Mike Poulting’s script is an almost four-hour-long event in which he tries to contain and shape this sprawling, discursive, magnificent, huge stained glass window of a book. It's not an easy read, as I see from the bookmark that is still in my copy less than a fifth of the way through; that's from my last attempt at reading Malory, which coincided with David Freeman's half-cocked promenade version in London 20 years ago.
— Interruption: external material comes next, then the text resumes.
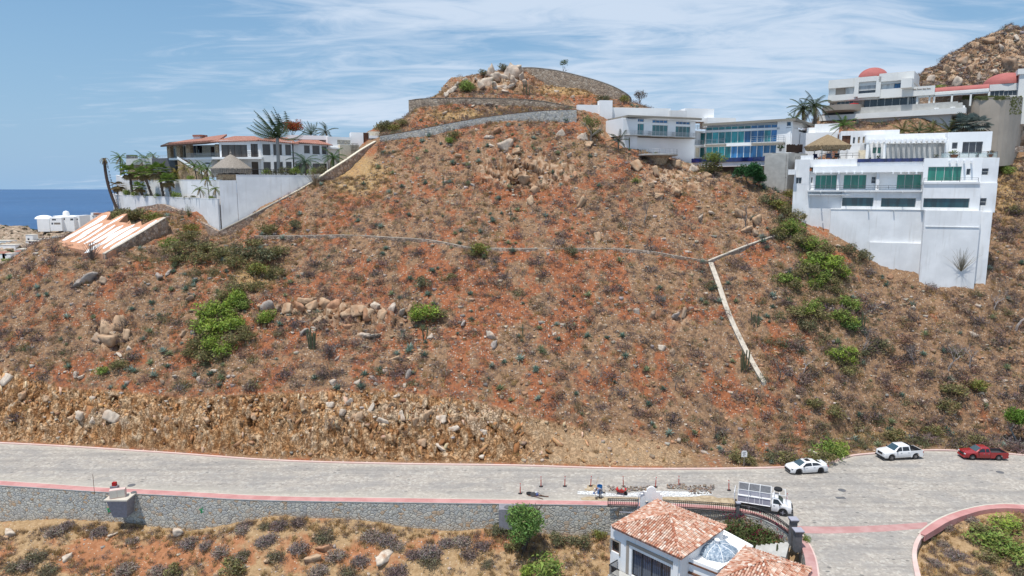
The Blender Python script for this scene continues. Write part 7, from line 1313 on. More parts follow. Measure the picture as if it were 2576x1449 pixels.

The evening is divided into three parts, and Sam Troughton is of course central as Arthur, who, as a boy, pulls the sword from the stone and by the end of the evening is worn down by battles and bedroom betrayals by Guenever (Kirsty Woodward) for Launcelot. Other characters that will be familiar include Forbes Masson as a Billy Connolly-like Merlin who makes an early exit. Peter Peverley smirking entertainingly as evil Mordred, Arthur’s bastard and rival. Noma Dumezweni is a scheming Morgan Le Fay, and Gruffud Glyn is charmingly ingenuous as Gareth, a knight (chiefly Malory’s invention) who plays a big part in this tapestry of trouble and strife.
The look is medieval with plenty of chainmail, big swords, the women’s heads sporting wimples the size of MASH tents. The lighting effects by Tim Mitchell are spectacular, and the show has some great visual moments. One highlight is Elaine (Mariah Gale) who, rejected by Launcelot, dies of grief and – a wonderful pre-Raphelite image, this – is floated vertically offstage in a barge. A few such coups from Director Gregory Doran are the reward for our perseverance.
There’s something, however, Poulting’s script cannot drown out, and that is the sound of a verbal parody running on a simultaneous loop in one’s head. Monty Python and the Holy Grail – and lately Spamalot – have with lethal period pastiche dealt Malory’s “fickle errant knights” a mortal comic blow. How disappointing not to hear Sir Bedevere’s line: “And that, my liege, is how we knoweth the Earth to be banana shaped.”
In the end, this ambitious event tries and fails to find a dramatic solution to a book that clearly doesn’t want to be a play. Impressive in parts, it never rises to anything transcendent; the idea of a chivalric world suffused with mysticism and spiritual yearning is not there on stage. While it undeniably has Shakespearean overtones, as befits this address, there’s a clanging relentlessness to the evening as well as an abundance of boring bits.